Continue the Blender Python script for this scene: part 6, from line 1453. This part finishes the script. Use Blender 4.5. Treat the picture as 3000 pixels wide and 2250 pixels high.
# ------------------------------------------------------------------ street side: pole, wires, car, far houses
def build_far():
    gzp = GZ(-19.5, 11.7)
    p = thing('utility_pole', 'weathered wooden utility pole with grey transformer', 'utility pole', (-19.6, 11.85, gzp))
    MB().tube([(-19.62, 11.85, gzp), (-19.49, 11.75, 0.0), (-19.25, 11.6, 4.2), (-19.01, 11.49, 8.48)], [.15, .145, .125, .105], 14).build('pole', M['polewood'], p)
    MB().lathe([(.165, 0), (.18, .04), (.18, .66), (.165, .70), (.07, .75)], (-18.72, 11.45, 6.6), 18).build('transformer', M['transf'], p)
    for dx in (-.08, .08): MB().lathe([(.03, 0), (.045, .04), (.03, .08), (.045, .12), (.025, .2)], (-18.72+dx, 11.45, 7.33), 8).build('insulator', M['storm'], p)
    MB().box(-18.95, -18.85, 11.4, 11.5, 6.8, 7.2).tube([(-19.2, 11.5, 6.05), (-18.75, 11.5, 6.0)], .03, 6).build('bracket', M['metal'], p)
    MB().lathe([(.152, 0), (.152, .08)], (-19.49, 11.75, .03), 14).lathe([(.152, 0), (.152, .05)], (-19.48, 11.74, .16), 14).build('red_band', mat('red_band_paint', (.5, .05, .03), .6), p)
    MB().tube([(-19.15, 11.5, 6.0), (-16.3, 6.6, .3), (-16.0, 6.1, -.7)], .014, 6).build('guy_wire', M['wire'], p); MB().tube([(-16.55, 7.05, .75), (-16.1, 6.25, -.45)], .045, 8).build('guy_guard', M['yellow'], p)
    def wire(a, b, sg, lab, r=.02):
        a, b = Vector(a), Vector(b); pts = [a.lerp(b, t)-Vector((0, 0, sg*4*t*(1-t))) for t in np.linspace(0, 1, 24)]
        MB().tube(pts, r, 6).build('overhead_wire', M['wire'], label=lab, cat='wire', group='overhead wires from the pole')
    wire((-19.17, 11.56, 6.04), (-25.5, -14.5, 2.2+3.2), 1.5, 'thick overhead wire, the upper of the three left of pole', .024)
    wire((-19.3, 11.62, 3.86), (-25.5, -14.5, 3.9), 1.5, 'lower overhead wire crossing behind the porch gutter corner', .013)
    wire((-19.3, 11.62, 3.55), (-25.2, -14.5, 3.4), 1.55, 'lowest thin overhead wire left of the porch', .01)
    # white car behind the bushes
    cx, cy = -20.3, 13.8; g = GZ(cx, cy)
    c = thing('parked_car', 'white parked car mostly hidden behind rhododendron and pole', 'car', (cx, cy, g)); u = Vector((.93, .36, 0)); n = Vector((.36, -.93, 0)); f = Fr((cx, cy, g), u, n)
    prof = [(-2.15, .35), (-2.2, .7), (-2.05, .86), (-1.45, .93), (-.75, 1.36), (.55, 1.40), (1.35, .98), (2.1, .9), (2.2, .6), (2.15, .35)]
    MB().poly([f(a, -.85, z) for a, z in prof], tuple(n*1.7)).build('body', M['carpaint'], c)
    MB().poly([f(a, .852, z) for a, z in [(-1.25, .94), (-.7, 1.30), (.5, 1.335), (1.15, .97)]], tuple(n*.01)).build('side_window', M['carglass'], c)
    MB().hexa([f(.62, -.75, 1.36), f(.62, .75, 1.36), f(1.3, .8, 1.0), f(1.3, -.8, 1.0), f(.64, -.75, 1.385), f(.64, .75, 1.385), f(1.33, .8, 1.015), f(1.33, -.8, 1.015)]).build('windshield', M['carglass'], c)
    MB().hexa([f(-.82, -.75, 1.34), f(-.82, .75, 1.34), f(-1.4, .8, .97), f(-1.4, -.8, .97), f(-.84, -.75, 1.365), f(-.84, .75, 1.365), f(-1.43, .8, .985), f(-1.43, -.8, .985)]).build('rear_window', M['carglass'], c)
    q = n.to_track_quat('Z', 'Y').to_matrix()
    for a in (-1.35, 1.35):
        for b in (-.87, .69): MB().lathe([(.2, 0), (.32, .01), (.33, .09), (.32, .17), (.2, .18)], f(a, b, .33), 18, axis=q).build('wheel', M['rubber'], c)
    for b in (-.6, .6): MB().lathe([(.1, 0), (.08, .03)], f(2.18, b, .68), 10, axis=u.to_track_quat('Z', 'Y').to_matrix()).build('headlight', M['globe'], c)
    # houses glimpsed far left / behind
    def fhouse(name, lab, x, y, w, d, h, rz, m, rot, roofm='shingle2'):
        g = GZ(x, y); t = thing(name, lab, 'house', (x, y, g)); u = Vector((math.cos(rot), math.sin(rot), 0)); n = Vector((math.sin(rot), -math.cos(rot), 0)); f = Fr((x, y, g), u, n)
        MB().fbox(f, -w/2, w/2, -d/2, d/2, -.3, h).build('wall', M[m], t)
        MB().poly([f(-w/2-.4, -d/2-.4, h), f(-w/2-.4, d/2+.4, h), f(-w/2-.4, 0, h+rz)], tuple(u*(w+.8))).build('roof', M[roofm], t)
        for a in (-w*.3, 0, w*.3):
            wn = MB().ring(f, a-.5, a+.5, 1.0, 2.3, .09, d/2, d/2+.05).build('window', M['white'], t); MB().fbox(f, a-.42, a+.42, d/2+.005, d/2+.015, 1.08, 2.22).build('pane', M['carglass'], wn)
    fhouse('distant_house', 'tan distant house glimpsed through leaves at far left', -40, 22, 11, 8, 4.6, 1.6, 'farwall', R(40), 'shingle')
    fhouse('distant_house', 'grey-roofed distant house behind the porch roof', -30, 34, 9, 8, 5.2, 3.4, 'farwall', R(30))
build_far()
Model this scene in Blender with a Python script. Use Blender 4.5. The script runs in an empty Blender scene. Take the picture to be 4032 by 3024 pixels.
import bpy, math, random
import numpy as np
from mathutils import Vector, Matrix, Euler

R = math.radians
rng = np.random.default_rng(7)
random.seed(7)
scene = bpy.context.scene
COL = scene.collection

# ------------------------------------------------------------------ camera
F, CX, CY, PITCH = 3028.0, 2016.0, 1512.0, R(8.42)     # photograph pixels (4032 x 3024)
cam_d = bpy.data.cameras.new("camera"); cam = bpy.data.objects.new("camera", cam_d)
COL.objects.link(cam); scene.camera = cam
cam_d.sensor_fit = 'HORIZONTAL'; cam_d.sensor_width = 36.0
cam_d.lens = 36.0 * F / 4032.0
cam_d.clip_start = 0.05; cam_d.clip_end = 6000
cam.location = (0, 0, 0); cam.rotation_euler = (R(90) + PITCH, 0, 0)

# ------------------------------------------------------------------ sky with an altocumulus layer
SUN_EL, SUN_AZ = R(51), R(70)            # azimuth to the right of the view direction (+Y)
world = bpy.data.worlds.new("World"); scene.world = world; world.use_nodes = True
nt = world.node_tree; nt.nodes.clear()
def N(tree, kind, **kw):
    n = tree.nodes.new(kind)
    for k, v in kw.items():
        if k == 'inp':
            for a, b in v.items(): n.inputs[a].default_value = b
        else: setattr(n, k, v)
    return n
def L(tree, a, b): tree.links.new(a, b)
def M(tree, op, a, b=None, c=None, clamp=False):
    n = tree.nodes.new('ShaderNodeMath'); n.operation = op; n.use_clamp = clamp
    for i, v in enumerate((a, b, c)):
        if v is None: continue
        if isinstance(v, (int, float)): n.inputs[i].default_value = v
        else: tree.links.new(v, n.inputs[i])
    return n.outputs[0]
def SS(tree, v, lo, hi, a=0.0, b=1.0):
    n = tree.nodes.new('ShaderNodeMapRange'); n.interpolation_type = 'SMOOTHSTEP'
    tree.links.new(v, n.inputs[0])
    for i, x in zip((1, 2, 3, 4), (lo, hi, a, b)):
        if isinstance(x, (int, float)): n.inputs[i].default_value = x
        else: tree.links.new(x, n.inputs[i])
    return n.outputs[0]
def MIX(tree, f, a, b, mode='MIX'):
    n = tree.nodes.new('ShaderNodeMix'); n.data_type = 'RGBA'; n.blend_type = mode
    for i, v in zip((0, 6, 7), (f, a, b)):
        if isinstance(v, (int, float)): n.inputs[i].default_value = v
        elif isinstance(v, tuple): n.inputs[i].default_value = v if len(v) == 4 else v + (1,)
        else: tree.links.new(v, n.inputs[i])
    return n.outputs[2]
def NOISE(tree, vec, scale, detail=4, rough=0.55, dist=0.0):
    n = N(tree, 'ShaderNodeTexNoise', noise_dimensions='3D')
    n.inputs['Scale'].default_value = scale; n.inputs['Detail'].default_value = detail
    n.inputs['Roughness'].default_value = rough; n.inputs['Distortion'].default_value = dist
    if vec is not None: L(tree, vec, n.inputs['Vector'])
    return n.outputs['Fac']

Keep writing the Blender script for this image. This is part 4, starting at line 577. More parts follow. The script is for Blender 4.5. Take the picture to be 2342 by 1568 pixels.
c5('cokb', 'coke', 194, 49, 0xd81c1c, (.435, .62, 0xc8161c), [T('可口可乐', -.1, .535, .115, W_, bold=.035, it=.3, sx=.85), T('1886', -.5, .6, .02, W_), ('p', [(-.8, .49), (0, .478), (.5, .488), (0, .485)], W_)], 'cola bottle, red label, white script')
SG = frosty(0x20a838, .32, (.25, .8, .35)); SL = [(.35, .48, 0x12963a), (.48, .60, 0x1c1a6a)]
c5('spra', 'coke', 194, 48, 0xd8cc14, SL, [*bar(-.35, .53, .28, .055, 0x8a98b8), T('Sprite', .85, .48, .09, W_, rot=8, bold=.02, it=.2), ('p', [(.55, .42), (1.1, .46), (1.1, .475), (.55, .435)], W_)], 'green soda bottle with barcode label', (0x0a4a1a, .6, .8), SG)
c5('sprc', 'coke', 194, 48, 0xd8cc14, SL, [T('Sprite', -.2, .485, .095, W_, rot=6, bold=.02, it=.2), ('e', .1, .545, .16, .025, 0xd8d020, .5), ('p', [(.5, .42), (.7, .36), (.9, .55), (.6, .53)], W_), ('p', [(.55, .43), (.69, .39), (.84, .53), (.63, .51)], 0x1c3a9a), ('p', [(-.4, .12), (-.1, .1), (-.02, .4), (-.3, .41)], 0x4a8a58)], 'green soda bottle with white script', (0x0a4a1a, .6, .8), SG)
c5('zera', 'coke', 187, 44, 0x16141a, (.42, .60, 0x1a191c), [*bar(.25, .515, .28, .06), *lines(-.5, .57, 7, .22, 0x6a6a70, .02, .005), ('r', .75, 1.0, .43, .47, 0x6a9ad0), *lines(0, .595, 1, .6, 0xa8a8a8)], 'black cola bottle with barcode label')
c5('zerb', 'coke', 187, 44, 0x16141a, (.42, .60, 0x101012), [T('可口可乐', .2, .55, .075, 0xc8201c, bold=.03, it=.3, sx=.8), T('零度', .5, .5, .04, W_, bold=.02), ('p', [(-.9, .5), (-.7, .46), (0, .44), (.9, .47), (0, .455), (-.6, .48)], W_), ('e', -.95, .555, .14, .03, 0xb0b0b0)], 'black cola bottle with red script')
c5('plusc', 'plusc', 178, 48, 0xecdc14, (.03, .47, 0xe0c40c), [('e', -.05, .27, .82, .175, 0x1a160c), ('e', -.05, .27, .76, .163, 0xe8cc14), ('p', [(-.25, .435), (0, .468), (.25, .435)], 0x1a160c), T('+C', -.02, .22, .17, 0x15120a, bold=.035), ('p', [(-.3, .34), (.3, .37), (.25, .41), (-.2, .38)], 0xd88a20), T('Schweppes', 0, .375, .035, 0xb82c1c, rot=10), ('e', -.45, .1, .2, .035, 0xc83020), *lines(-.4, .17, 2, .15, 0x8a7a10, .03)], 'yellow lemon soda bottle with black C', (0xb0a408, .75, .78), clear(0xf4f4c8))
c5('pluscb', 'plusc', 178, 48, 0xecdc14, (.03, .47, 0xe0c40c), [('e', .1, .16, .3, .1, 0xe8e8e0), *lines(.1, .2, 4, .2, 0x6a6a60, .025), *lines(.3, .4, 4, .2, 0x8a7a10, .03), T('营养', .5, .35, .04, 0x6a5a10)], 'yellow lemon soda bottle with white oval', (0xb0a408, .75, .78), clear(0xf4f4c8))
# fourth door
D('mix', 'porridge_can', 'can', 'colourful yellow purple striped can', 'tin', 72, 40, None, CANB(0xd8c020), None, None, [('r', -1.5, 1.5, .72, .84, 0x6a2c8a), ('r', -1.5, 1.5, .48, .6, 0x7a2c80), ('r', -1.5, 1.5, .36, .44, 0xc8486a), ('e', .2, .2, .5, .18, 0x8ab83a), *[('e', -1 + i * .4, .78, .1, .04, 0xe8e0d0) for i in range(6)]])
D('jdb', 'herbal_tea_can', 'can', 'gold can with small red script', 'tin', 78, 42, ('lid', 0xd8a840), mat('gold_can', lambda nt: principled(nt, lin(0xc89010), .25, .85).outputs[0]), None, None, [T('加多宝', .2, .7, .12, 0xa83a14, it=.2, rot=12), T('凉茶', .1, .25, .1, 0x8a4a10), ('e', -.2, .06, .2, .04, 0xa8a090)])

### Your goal
Above are the records; print exactly the lines from the line with "Model this scene" to the line with "COL = scene.collection", including both, and nothing else.

### Final result
Model this scene in Blender with a Python script. Use Blender 4.5. The script runs in an empty Blender scene. Take the picture to be 4032 by 3024 pixels.
import bpy, math, random
import numpy as np
from mathutils import Vector, Matrix, Euler

R = math.radians
rng = np.random.default_rng(7)
random.seed(7)
scene = bpy.context.scene
COL = scene.collection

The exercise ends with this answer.